Dr. Ruden: Well, you know the passage where it says that if someone sues you for one garment you should give him both garments? In ancient Judea, you only have two garments. The Jews are a puritanical culture, and Jesus was not thinking in any other terms. They don’t do public nudity. So here you are standing in court, nude, because you’ve handed over both garments. “Okay, you want both? Don’t let me hold back anything. I think I owe you both of these.” Of course it’s humorous. The Talmud is not without dirty jokes either, used to make points. Not anything explicit. They’re always very euphemistic, but you do find that kind of thing in the Talmud.
Mr. Riggins: So how do you recast that in your translation so that people can see the humor behind it?
Dr. Ruden: You don’t want to be heavy-handed, but sometimes you’ll have to add a word or two. You don’t want to do too much in footnotes. I think scripture should be read continually. You should have this kind of immersive experience and get into it as a literary work and not be constantly referring off to some supplementary material. So, I try to stay away from jokes that don’t work without the footnote. Sometimes you have to add a few words. You can do some things by really careful word choice. When Jesus is being sarcastic, I think it’s acceptable to add a “Well...” at the beginning and then have him speak very pointedly, and often that’s just a matter of word choice and vocabulary so you don’t have to depart from the text. You just have to work at it, because to my mind, if you translate a funny passage and the result is not funny, then you’ve mistranslated. It’s worse than just making a mistake about what one word means. The humor is a basic part of the meaning. It’s bound in there with the message that this thing is supposed to convey.
Mr. Riggins: Well, we’re all looking forward to reading your new translation. Earlier you mentioned you picked up Hebrew late in your career.
Dr. Ruden: Oh, yeah, really late.
Mr. Riggins: So now you’ve published translations in three different languages: Greek, Hebrew, and Latin.
Dr. Ruden: Yeah, I have small Hebrew translations in my book, The Face of Water. It’s about the Bible, mainly about problems in translating the Bible. So, in trying to address the problems and setting priorities about things to represent in translation, I do some experimental translations, and some of them are of Hebrew.
Mr.

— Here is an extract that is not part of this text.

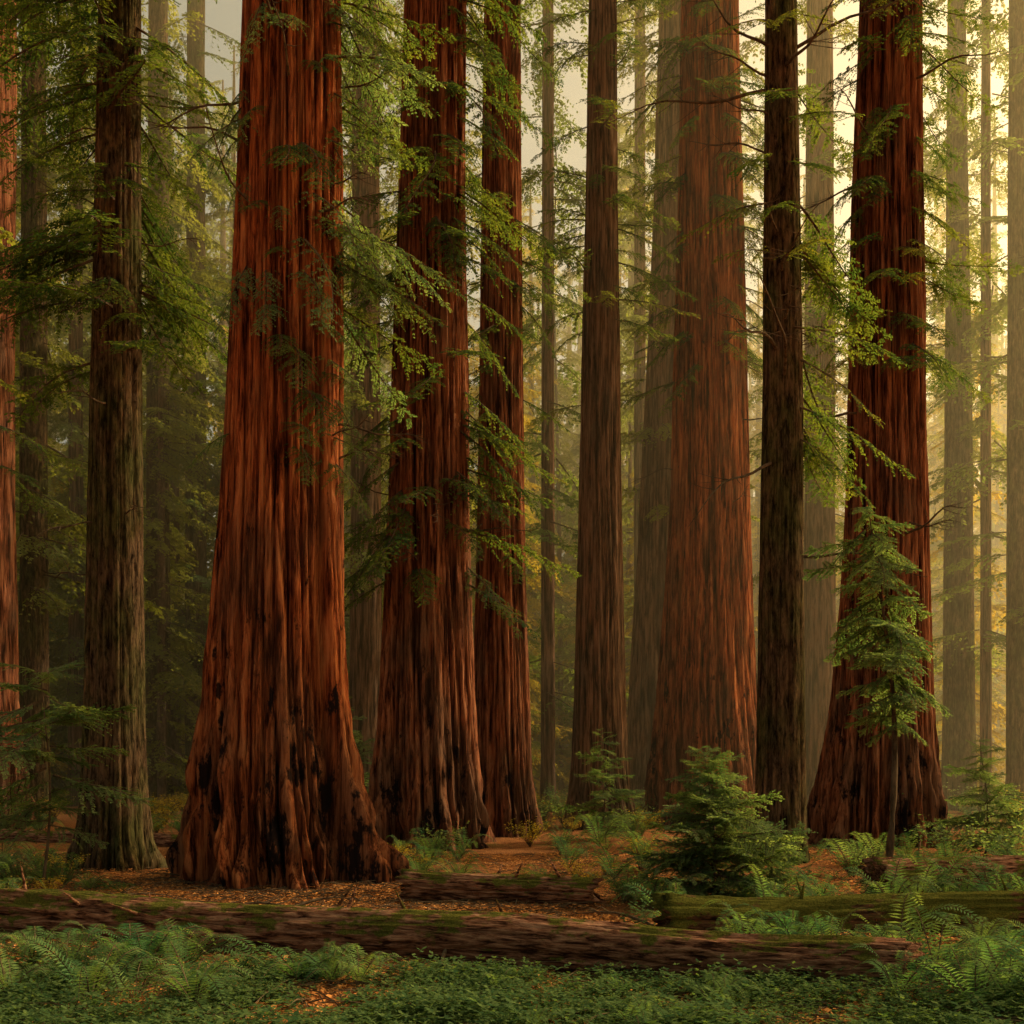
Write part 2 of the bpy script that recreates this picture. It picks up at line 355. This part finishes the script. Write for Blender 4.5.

Riggins: Do you have a favorite language to work in?
Dr. Ruden: Well, I’ve been with Latin for a long time, and there are some authors in Latin whom I absolutely love—Apuleius, for example. Latin just does fabulous things, and late antiquity is so modern, and it’s such a scream. I guess I would have to say Latin.
Mr. Riggins: Okay. Well, we’re almost at the end of our time, so I’ll close with this question: why should we continue to read great works like the Aeneid and Confessions today?
Dr. Ruden: Would you miss them? I’m a translator, so I’m attached to them. I can understand that if your translations are dull, you might question why you have to read them. ‘Am I doing this to make myself a better person? In what way am I going to become a better person?’ I can see that, if your translations were not up to par, you would be asking yourself that, but I don’t think you should be put in a position where you have to ask yourself that. ‘Why do I slog through the Aeneid if it doesn’t enthrall me or entertain me more than anything I can get on Netflix?’ I just don’t think you should be left asking that question. I think the value of this stuff should be self-evident, first of all, aesthetically—and the aesthetics are bound up in the meaning of these works. If you asked an ancient author how the aesthetics of a work and the meaning of a work are related, he’d say “Why are you talking about two things? Those are one thing.” You should get pulled into Virgil and love it. It’s just the most exciting thing going. And you’re dealing almost unconsciously with ideas as you read it. That would be my answer.
Mr. Riggins: Thank you very much for your time.